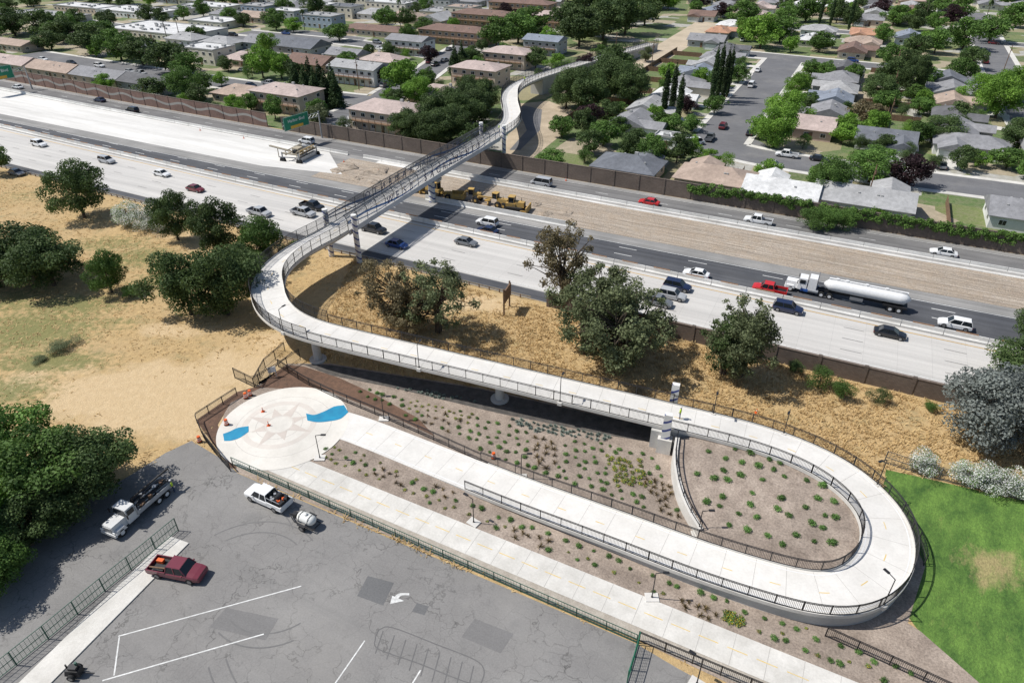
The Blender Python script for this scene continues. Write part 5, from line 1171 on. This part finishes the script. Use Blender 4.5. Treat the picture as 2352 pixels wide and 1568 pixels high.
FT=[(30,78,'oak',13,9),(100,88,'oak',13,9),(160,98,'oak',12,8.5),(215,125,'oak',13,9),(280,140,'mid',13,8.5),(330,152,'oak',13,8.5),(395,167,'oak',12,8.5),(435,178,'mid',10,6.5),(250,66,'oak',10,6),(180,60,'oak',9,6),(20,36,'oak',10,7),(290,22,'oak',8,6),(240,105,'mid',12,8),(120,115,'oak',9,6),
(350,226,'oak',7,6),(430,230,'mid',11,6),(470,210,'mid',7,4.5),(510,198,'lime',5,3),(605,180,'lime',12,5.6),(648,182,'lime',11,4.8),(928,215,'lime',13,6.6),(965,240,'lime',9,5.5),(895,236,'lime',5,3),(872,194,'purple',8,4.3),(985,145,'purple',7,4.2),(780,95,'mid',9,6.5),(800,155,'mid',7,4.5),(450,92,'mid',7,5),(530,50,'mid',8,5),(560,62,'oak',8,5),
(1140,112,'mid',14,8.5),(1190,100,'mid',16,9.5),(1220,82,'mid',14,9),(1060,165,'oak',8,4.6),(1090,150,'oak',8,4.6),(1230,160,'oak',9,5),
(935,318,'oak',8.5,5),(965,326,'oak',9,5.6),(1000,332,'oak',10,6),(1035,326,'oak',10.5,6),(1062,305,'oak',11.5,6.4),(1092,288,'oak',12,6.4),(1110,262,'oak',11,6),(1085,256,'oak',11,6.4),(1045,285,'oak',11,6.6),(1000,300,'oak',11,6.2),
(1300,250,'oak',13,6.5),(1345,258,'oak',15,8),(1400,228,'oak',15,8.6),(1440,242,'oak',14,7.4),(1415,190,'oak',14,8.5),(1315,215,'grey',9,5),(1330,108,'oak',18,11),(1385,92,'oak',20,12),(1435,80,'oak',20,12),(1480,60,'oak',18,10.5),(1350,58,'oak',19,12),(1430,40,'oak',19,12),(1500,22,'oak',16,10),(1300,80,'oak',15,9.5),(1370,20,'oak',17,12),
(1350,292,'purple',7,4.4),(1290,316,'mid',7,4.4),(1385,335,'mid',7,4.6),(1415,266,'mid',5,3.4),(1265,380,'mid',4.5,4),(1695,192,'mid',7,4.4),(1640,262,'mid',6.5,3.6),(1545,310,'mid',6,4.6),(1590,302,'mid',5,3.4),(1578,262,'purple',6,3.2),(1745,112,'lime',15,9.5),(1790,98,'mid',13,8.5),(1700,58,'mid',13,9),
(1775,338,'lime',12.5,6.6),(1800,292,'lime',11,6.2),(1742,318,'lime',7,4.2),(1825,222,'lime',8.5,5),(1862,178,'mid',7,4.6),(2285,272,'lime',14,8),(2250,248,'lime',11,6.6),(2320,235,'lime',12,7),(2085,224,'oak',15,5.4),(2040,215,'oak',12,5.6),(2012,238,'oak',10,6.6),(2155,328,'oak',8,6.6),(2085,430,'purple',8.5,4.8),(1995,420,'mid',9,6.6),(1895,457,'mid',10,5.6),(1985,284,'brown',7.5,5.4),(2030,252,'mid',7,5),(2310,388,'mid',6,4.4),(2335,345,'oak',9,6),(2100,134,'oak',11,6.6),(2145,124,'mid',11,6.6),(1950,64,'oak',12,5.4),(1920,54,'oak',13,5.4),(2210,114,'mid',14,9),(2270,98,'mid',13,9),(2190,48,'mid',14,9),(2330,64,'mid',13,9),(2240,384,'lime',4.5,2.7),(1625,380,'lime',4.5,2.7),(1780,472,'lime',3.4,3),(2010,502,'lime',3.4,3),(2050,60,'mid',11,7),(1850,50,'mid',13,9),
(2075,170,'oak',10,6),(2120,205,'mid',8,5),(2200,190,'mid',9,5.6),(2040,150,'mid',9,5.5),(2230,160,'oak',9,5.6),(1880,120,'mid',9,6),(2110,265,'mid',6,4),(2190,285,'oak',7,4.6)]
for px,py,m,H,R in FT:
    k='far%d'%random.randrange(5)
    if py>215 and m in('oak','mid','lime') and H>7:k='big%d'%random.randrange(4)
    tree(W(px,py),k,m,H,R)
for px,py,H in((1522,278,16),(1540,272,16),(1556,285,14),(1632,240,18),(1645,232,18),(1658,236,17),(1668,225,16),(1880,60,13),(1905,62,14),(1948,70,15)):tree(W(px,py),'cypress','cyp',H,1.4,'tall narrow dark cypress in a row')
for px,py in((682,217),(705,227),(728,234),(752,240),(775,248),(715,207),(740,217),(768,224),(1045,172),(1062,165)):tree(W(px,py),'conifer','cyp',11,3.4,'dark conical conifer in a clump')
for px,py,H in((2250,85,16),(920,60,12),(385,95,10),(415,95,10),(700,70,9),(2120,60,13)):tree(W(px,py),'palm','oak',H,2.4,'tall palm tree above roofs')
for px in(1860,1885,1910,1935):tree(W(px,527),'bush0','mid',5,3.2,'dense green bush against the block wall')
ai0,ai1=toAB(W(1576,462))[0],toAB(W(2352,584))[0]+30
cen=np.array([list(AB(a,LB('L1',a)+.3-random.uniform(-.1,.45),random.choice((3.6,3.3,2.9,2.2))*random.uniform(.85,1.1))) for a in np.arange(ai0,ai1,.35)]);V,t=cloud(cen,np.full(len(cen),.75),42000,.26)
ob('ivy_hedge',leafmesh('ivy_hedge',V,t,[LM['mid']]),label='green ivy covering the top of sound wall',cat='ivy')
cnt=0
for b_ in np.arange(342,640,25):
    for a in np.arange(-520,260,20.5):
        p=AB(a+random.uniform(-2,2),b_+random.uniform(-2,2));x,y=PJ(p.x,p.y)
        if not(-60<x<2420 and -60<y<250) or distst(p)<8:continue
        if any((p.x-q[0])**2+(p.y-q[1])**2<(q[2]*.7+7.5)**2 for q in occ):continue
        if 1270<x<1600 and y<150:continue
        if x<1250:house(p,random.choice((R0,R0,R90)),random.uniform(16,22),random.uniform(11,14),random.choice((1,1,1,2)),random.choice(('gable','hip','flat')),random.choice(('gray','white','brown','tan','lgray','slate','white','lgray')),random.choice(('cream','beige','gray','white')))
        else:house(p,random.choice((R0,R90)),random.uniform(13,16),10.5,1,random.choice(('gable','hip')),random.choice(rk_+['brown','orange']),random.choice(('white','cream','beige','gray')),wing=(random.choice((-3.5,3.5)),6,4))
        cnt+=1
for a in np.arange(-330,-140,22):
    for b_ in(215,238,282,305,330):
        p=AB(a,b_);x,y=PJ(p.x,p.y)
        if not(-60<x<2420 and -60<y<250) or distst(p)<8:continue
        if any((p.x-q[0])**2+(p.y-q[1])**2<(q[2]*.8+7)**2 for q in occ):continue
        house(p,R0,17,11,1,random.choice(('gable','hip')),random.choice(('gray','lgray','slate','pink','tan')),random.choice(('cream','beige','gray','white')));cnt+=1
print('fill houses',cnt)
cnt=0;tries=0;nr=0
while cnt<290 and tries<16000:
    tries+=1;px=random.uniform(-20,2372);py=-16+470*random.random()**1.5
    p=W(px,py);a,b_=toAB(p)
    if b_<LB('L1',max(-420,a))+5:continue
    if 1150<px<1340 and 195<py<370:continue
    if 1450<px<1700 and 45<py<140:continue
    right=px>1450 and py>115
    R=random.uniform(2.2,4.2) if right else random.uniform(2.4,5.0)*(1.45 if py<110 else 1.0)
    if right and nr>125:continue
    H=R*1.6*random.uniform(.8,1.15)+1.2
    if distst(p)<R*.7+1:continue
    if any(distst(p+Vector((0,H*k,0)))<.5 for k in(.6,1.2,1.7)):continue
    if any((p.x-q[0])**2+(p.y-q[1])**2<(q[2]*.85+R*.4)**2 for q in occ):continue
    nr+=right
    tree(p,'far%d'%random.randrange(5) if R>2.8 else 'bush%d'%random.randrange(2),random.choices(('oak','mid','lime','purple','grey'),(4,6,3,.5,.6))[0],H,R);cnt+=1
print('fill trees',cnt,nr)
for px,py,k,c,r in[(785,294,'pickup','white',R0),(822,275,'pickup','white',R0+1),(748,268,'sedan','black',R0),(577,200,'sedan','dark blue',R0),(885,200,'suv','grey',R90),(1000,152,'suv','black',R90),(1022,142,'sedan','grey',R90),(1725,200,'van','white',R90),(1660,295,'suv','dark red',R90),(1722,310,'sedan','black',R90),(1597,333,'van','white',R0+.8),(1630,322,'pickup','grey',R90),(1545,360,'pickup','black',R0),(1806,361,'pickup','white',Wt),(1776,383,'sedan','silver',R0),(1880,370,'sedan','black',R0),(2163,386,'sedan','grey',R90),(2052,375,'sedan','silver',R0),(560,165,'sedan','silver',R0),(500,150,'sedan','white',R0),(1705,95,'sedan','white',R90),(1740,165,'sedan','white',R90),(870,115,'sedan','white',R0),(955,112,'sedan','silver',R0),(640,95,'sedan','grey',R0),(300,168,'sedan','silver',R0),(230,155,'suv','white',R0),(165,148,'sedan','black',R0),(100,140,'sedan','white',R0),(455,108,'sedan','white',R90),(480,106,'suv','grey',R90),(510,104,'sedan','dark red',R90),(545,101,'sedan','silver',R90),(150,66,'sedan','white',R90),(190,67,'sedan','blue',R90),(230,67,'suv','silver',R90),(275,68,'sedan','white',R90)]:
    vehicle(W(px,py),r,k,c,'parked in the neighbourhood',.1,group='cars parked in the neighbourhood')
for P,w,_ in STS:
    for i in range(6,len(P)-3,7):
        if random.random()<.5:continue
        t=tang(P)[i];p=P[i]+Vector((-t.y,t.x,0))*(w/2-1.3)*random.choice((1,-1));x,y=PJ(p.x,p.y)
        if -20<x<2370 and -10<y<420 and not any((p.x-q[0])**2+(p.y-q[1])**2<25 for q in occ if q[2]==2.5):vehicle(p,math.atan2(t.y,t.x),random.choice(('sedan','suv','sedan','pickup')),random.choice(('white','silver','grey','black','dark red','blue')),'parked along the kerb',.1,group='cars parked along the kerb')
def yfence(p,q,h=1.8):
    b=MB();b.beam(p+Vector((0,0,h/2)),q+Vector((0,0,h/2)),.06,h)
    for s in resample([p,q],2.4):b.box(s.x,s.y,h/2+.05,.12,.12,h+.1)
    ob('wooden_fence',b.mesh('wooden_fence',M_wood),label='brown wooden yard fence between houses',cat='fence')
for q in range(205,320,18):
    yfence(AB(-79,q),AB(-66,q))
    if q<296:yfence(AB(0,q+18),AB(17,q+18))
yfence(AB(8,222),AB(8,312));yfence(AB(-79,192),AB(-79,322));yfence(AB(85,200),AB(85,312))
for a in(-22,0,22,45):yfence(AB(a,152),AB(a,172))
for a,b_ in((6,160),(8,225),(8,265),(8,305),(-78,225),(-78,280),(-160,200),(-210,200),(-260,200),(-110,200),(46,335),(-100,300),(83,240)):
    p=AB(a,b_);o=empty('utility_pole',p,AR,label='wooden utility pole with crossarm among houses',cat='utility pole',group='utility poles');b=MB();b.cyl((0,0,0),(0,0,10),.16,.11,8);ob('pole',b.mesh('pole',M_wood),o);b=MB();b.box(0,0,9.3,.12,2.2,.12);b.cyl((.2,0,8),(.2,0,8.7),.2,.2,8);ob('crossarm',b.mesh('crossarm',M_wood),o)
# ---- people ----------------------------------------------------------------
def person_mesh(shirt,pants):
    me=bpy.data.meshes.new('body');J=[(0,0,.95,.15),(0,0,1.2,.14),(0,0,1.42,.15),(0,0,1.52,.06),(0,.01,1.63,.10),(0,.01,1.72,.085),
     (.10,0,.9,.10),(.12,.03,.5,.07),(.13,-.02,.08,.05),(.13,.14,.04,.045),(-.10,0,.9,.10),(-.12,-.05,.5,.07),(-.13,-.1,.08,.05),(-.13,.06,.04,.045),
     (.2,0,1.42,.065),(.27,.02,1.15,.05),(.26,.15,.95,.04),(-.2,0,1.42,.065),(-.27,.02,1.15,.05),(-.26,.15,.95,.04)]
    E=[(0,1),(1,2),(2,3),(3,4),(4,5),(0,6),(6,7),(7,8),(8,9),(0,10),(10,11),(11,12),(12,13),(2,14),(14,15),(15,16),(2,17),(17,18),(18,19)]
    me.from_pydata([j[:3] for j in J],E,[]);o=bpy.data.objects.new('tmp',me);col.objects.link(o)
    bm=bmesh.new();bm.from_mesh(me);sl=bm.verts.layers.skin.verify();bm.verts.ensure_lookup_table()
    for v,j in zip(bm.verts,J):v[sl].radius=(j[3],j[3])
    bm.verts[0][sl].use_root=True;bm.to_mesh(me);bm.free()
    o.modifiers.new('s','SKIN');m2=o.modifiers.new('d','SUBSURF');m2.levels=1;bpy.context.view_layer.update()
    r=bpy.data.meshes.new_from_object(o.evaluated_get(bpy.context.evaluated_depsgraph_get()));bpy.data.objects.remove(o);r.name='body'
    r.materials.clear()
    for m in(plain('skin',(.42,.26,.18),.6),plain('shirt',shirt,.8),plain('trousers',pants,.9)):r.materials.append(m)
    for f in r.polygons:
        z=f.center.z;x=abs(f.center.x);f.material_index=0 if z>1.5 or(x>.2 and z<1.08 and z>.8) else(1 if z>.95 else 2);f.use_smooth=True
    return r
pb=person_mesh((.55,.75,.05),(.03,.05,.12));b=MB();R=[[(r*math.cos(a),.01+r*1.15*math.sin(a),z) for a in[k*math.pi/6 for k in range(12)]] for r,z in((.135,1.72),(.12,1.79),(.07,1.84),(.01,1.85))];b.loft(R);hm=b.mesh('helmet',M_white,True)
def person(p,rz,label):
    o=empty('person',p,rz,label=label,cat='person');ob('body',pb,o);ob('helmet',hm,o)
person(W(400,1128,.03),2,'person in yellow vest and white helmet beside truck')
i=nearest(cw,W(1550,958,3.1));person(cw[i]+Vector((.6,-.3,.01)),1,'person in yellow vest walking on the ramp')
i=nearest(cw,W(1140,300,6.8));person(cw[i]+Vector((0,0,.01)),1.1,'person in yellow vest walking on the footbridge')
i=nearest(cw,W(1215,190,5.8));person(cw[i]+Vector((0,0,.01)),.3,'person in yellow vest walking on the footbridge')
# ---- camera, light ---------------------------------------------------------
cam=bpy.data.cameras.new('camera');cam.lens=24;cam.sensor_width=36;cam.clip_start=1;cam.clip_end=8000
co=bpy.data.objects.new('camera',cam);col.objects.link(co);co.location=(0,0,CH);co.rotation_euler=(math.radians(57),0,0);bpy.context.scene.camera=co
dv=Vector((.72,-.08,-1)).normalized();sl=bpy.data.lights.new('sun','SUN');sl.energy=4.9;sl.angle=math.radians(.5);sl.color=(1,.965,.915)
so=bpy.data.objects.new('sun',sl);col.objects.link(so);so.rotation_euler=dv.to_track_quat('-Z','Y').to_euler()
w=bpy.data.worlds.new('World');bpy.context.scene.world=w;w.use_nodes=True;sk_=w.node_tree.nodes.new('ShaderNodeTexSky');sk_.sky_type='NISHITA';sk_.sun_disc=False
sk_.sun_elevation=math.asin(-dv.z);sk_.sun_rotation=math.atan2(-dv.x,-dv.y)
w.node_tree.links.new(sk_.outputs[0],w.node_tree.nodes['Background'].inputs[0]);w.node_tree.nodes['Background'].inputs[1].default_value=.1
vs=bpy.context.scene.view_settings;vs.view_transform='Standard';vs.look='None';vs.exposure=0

- - -

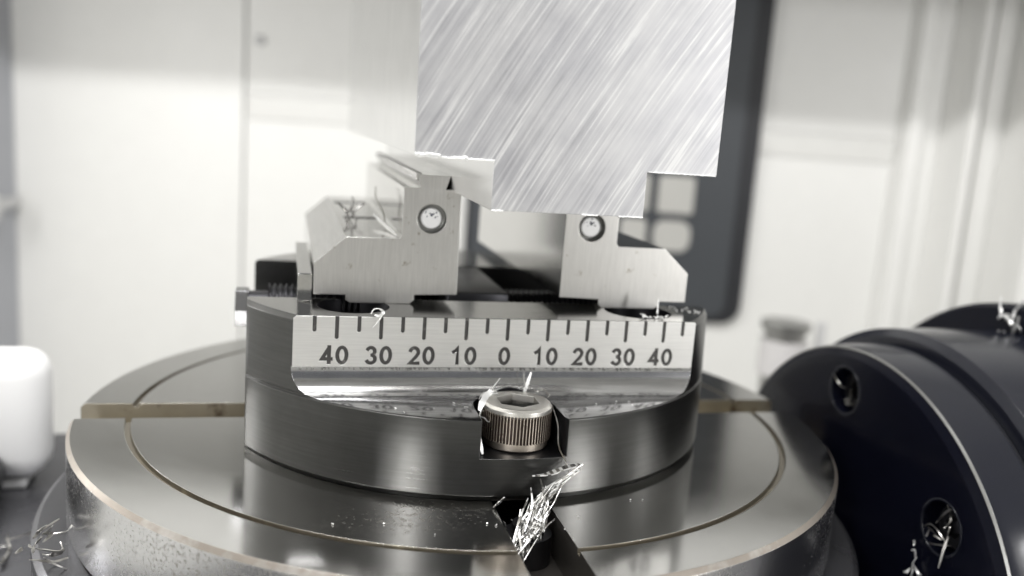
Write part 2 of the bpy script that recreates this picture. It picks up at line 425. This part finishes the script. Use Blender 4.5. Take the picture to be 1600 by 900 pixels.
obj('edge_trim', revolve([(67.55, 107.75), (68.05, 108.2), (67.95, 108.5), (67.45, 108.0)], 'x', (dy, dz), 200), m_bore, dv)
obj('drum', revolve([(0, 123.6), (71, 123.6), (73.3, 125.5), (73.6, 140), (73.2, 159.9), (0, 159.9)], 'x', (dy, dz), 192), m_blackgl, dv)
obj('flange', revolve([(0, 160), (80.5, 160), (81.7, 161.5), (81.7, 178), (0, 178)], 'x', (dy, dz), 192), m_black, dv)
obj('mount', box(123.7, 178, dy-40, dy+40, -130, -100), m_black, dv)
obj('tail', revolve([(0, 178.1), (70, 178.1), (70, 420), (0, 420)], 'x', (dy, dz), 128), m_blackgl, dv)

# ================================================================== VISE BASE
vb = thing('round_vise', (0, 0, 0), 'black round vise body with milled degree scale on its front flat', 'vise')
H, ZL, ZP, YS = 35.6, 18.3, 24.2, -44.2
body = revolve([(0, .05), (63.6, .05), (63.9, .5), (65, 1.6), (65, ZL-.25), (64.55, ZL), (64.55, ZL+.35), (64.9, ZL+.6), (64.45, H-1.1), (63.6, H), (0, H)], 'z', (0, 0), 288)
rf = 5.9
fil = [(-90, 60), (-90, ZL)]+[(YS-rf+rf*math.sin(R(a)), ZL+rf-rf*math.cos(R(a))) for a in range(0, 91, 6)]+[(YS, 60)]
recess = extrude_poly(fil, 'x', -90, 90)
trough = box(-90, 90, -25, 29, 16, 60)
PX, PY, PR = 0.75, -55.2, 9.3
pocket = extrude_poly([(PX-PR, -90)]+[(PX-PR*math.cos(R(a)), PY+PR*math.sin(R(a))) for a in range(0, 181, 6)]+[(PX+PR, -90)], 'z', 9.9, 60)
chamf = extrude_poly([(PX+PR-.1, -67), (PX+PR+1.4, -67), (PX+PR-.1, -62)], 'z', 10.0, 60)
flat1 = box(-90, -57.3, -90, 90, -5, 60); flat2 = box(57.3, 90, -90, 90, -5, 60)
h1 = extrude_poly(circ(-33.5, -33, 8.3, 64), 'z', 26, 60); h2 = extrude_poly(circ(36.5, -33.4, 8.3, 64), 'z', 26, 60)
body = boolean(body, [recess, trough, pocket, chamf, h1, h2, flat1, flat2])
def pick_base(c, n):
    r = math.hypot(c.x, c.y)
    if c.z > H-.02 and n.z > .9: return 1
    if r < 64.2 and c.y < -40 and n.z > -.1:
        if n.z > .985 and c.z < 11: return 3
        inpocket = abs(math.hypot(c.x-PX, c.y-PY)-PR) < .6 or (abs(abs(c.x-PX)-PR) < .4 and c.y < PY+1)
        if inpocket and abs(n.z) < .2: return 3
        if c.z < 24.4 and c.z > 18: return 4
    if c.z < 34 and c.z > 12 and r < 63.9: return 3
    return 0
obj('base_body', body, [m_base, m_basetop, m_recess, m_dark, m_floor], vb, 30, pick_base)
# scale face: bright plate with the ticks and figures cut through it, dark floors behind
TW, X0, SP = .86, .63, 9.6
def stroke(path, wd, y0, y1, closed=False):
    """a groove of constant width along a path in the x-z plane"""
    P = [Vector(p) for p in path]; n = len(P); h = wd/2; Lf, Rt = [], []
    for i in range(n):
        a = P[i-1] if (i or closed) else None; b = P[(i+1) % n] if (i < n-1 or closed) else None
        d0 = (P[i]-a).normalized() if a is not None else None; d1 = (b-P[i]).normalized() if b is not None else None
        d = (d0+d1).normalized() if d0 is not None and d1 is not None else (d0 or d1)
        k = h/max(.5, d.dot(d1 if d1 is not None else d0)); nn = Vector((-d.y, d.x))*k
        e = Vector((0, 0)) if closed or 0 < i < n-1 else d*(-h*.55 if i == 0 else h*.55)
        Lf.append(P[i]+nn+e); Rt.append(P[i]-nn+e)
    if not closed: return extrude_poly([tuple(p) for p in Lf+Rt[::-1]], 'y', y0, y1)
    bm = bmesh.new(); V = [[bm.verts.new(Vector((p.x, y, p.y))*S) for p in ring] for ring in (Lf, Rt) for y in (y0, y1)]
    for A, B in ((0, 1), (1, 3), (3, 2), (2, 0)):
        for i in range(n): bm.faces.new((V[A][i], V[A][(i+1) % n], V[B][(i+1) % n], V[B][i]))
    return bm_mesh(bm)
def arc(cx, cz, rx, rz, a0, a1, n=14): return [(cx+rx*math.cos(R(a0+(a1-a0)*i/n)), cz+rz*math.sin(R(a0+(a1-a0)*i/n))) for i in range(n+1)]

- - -

◆ **Written request**
From the records above, retype only the lines starting at the line that contains "Write part 2" and ending at the line that contains "128), m_blackgl, dv)", both included.

◆ **Answer to this exercise**
Write part 2 of the bpy script that recreates this picture. It picks up at line 425. This part finishes the script. Use Blender 4.5. Take the picture to be 1600 by 900 pixels.
obj('edge_trim', revolve([(67.55, 107.75), (68.05, 108.2), (67.95, 108.5), (67.45, 108.0)], 'x', (dy, dz), 200), m_bore, dv)
obj('drum', revolve([(0, 123.6), (71, 123.6), (73.3, 125.5), (73.6, 140), (73.2, 159.9), (0, 159.9)], 'x', (dy, dz), 192), m_blackgl, dv)
obj('flange', revolve([(0, 160), (80.5, 160), (81.7, 161.5), (81.7, 178), (0, 178)], 'x', (dy, dz), 192), m_black, dv)
obj('mount', box(123.7, 178, dy-40, dy+40, -130, -100), m_black, dv)
obj('tail', revolve([(0, 178.1), (70, 178.1), (70, 420), (0, 420)], 'x', (dy, dz), 128), m_blackgl, dv)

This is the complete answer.